SET TASK — Go over the listing below line by line and tally those containing "from". Give only the tally.

STORED ROWS —

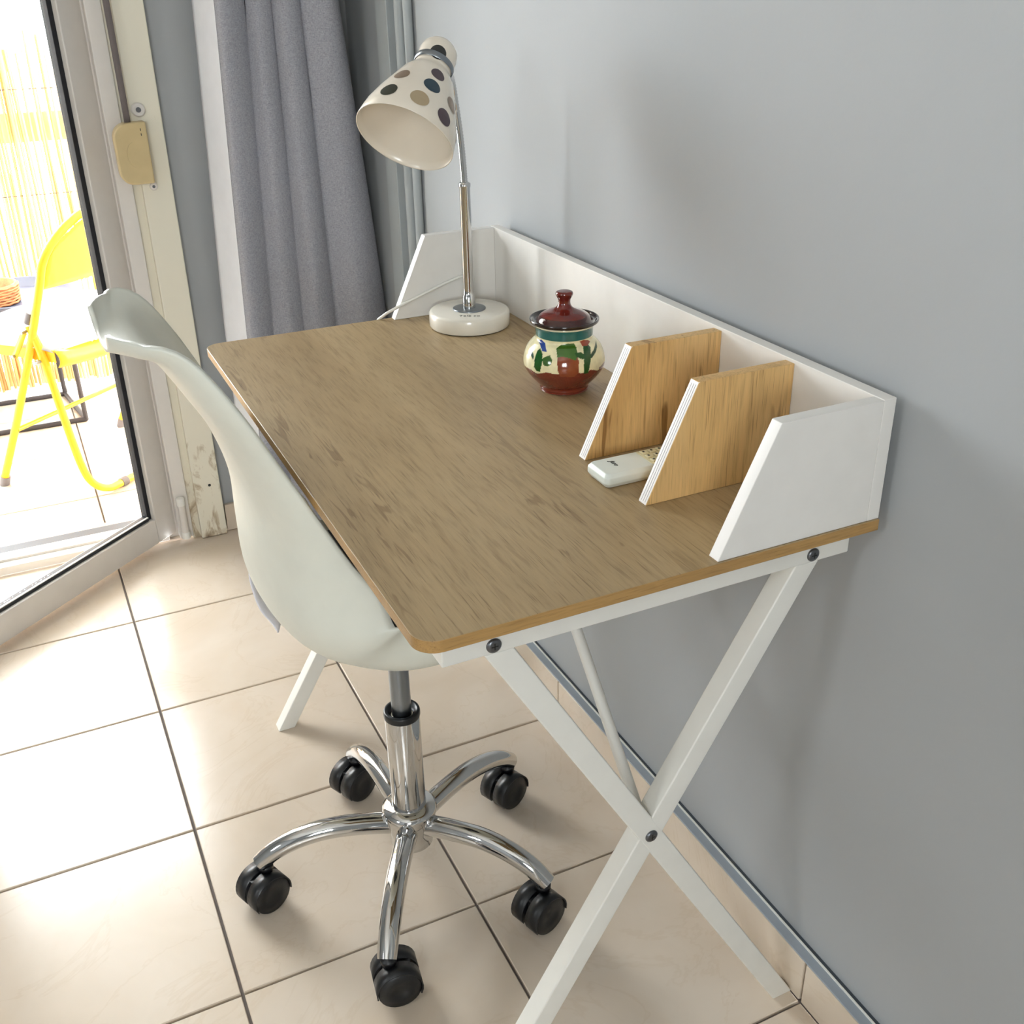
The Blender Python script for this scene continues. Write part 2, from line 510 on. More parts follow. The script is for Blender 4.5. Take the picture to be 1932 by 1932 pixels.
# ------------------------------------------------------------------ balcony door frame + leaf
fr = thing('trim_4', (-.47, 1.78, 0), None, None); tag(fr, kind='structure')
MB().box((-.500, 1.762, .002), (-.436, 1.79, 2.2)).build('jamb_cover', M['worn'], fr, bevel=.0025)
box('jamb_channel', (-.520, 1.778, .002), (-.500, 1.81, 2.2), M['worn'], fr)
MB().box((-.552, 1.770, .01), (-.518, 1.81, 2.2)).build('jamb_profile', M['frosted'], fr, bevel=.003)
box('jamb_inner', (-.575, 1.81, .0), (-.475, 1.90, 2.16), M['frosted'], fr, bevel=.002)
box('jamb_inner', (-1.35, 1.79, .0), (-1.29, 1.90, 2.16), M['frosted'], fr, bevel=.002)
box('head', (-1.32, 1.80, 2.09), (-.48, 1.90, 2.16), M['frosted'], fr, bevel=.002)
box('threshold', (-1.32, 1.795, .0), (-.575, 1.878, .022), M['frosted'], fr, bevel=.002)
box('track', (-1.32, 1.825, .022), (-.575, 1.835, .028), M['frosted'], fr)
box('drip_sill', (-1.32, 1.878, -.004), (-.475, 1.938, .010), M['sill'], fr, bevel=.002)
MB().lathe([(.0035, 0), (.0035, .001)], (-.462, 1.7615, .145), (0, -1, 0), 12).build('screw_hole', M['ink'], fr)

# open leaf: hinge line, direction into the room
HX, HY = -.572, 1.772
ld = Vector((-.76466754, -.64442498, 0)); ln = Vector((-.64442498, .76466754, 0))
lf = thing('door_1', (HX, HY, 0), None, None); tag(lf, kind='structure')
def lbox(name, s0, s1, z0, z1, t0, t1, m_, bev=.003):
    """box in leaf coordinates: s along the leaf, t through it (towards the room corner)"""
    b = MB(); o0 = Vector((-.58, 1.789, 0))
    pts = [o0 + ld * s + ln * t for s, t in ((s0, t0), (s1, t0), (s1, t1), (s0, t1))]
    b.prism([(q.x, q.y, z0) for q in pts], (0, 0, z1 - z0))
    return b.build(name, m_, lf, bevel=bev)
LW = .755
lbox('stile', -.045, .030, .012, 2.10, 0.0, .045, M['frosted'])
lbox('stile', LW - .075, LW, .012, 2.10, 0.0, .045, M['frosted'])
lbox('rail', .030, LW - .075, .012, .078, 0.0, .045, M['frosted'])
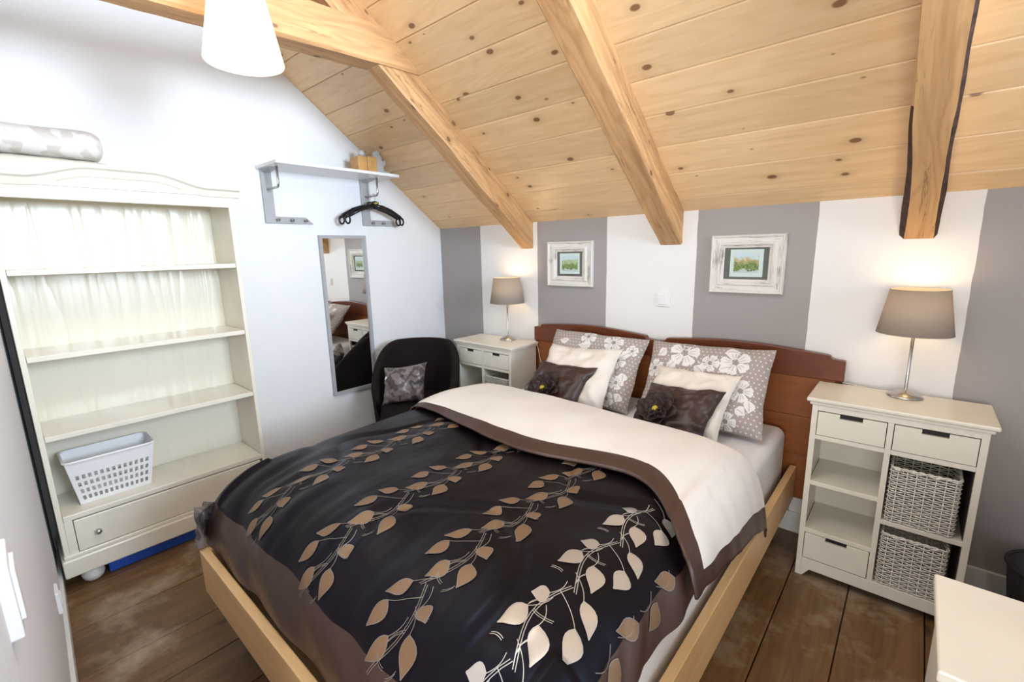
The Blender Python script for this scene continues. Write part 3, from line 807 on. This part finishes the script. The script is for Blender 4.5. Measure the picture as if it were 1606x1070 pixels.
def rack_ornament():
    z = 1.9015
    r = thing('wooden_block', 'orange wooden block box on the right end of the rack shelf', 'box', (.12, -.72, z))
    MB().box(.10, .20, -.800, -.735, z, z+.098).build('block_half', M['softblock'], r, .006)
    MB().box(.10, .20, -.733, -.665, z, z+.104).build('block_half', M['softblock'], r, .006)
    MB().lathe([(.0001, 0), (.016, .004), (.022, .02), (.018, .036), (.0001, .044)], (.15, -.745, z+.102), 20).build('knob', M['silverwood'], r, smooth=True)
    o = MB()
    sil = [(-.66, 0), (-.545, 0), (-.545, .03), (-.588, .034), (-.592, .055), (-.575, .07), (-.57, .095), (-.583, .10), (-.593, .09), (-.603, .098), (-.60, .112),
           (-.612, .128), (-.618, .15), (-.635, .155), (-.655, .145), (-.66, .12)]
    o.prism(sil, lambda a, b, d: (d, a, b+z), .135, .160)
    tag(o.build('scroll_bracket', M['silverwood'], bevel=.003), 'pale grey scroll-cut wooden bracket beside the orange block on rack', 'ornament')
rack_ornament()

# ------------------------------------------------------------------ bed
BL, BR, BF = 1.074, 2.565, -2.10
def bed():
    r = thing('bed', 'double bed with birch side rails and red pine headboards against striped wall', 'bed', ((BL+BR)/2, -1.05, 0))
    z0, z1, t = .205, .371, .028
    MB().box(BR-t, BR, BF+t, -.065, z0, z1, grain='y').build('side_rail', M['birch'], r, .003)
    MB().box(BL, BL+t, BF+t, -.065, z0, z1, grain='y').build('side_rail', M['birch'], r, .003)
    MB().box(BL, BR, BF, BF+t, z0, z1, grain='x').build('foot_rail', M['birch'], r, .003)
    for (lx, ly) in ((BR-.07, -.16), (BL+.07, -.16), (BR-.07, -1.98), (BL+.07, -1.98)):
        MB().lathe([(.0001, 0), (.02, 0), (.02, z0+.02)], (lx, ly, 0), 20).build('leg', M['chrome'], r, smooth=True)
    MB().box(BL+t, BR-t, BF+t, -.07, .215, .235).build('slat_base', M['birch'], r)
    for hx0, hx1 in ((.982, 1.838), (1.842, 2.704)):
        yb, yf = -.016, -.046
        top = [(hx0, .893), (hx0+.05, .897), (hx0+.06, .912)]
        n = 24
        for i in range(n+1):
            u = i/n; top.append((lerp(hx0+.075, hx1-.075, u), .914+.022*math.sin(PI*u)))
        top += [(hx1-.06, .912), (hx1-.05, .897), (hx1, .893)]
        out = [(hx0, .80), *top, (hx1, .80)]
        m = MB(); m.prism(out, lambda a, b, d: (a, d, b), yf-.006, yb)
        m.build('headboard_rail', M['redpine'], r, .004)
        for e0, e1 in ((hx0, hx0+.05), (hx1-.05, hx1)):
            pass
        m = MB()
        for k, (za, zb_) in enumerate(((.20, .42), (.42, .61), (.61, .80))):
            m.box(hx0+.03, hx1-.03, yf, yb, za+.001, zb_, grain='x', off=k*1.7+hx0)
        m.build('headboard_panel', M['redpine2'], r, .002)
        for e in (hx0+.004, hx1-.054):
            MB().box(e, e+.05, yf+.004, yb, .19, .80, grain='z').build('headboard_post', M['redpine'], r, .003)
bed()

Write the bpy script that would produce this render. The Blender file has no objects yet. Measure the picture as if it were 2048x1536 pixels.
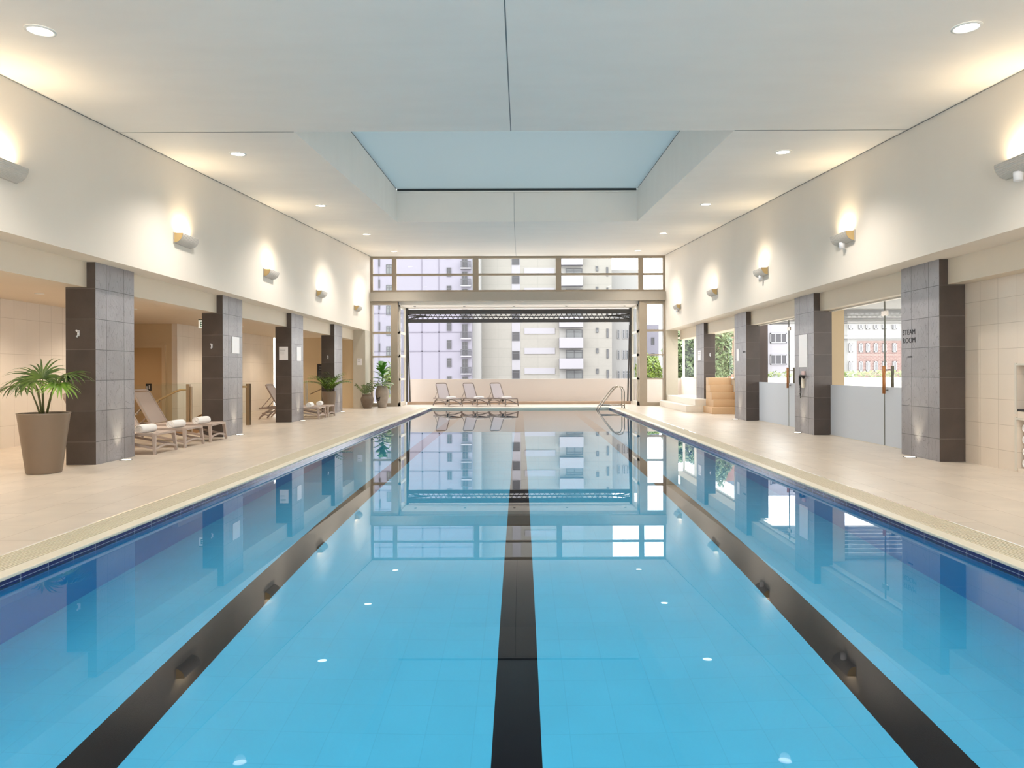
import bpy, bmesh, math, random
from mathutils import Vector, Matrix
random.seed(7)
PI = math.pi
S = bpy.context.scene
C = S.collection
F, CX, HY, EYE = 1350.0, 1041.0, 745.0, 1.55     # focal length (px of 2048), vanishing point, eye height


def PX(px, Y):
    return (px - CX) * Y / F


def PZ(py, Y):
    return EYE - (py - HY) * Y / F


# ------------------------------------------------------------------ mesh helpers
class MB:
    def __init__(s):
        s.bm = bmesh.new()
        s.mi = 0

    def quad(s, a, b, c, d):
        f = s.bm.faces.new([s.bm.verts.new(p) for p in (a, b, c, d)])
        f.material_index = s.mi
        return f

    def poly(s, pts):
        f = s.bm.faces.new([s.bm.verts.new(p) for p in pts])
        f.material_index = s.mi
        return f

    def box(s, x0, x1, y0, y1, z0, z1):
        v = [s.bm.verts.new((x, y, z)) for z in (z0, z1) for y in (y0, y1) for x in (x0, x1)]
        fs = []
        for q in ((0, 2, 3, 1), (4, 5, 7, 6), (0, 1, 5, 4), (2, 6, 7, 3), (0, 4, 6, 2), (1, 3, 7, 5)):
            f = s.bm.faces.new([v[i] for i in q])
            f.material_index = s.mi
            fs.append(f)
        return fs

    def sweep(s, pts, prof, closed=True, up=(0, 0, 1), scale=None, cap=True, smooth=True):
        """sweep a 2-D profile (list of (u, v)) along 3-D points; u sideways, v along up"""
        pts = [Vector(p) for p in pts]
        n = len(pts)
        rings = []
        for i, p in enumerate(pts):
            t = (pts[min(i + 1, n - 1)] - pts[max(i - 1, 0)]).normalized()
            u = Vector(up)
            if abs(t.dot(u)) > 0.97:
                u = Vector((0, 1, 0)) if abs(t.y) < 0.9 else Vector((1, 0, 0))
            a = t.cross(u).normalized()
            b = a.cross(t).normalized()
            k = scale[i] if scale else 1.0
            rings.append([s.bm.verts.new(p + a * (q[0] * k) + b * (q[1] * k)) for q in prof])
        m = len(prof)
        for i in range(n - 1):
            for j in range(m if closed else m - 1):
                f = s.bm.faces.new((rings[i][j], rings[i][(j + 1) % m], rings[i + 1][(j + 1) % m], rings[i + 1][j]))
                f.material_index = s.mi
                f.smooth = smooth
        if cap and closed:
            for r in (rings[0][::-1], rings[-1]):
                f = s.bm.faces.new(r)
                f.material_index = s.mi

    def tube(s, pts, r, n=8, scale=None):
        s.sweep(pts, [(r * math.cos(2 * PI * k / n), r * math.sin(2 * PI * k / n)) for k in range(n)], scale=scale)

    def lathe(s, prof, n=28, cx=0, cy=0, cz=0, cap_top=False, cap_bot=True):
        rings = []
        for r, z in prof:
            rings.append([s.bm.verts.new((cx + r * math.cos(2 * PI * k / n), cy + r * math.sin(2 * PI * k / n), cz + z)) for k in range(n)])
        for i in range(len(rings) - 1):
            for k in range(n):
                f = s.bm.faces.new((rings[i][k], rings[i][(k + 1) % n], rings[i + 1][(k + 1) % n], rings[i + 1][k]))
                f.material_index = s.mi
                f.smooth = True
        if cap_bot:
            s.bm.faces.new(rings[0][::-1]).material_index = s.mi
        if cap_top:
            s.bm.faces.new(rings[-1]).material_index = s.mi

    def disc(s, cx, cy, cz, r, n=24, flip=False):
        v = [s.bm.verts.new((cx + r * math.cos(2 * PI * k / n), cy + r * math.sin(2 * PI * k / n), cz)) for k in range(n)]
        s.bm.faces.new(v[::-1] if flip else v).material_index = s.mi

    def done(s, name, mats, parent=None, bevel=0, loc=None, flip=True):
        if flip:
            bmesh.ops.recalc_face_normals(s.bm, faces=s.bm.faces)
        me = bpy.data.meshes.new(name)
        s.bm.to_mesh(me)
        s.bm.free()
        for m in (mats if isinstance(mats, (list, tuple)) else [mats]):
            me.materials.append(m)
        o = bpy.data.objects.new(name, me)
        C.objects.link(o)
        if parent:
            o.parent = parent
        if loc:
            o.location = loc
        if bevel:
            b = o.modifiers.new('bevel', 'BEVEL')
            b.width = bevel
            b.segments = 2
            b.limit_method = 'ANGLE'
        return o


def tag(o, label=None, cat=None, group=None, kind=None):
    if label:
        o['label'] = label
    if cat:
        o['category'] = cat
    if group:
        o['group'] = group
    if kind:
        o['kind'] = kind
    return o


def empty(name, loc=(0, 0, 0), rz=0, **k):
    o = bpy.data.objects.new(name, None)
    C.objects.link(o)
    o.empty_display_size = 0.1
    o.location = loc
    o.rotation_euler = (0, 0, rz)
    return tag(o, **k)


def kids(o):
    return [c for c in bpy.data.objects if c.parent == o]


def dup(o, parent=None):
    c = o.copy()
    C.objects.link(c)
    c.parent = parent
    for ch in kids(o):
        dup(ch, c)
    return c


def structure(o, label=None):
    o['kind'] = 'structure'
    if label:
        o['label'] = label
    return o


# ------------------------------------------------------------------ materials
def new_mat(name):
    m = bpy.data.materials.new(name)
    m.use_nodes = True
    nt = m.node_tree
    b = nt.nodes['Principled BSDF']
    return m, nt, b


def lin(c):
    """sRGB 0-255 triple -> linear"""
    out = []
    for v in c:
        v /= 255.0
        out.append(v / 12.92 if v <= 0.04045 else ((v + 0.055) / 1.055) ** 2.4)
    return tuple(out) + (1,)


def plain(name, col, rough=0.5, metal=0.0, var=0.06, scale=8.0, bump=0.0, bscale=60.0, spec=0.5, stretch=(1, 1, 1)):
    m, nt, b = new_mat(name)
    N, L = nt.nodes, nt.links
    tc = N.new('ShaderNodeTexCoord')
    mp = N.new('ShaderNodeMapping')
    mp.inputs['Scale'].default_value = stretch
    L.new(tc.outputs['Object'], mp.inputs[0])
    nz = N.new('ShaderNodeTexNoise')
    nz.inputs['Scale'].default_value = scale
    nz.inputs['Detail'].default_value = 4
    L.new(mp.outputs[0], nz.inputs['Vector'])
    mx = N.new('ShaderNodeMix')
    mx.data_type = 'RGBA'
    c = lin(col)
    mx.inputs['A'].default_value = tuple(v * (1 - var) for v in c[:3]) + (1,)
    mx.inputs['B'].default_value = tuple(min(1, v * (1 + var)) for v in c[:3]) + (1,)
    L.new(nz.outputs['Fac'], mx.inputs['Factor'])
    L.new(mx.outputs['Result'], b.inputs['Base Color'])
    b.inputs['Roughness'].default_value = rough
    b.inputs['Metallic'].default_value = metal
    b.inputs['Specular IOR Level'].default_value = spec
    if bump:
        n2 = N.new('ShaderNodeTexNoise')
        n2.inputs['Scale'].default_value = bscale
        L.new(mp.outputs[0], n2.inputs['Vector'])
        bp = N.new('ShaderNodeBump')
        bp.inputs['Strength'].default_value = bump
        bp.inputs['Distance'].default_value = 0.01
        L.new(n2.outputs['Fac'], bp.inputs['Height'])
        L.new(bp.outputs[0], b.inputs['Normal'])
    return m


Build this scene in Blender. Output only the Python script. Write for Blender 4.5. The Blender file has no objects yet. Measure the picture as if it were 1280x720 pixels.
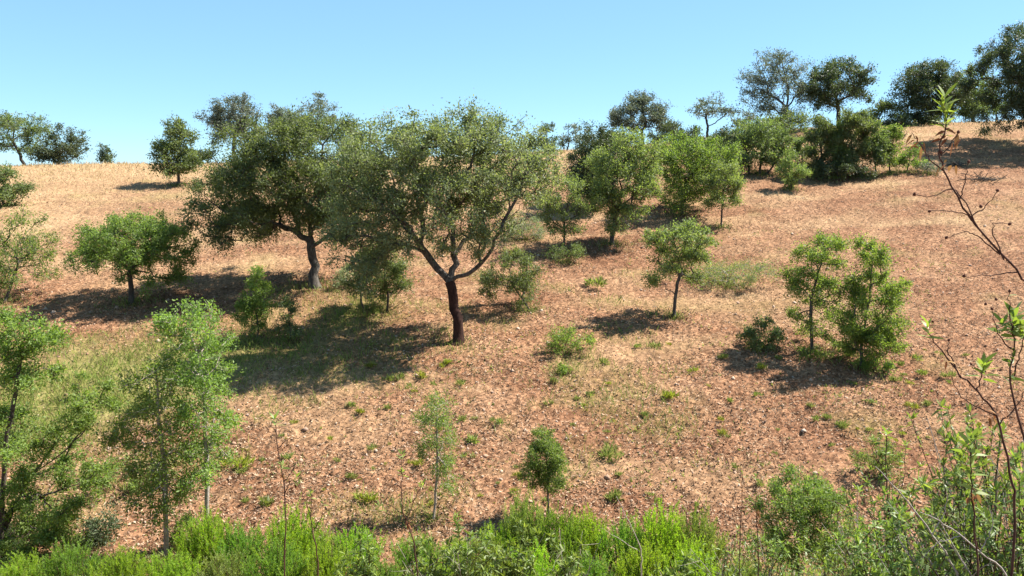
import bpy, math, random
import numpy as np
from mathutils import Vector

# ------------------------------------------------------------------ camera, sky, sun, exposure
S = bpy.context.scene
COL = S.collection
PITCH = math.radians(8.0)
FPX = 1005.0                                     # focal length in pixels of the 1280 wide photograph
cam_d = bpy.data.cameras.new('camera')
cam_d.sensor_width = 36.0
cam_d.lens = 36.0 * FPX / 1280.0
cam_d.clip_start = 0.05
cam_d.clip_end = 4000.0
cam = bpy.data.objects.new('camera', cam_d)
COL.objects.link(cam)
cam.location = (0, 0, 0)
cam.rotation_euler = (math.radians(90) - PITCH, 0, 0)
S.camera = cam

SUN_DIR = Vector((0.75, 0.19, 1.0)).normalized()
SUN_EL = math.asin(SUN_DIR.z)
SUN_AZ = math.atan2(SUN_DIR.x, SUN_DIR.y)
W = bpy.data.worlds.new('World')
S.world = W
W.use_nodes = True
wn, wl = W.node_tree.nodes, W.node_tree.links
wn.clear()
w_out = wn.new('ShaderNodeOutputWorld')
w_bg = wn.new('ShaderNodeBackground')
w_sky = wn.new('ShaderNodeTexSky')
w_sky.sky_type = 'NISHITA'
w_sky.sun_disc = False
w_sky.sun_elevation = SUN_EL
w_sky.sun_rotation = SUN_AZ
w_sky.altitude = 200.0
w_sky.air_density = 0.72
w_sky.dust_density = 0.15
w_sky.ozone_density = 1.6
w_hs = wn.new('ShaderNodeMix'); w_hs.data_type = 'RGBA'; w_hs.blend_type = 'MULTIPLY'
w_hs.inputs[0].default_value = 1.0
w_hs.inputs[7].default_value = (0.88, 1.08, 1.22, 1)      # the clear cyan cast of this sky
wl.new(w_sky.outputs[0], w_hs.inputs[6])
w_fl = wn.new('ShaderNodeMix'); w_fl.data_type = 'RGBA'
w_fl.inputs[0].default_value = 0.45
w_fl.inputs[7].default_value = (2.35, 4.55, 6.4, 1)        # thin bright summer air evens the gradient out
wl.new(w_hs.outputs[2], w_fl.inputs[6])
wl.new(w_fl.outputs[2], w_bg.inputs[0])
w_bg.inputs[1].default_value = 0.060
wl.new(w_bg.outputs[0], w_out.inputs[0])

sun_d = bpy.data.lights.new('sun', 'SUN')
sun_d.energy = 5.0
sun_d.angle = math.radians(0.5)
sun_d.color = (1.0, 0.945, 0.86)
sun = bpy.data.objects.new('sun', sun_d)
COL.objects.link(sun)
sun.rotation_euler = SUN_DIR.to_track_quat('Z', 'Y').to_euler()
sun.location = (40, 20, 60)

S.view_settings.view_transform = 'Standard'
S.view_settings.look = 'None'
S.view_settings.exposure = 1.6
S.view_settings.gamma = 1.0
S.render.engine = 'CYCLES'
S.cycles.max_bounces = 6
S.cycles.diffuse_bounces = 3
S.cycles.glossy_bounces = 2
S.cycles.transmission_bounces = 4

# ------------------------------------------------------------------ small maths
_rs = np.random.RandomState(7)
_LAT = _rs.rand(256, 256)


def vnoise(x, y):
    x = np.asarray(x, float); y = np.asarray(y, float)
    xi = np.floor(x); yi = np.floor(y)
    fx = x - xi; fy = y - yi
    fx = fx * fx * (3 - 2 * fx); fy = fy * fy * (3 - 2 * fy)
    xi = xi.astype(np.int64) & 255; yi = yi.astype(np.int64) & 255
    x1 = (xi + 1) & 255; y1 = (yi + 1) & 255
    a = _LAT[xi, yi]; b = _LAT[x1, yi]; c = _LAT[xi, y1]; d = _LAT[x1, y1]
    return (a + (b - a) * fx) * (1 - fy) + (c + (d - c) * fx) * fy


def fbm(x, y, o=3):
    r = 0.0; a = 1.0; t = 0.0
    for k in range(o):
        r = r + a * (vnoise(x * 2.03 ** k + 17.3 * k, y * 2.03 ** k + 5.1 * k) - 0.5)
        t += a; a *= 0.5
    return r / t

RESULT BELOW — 4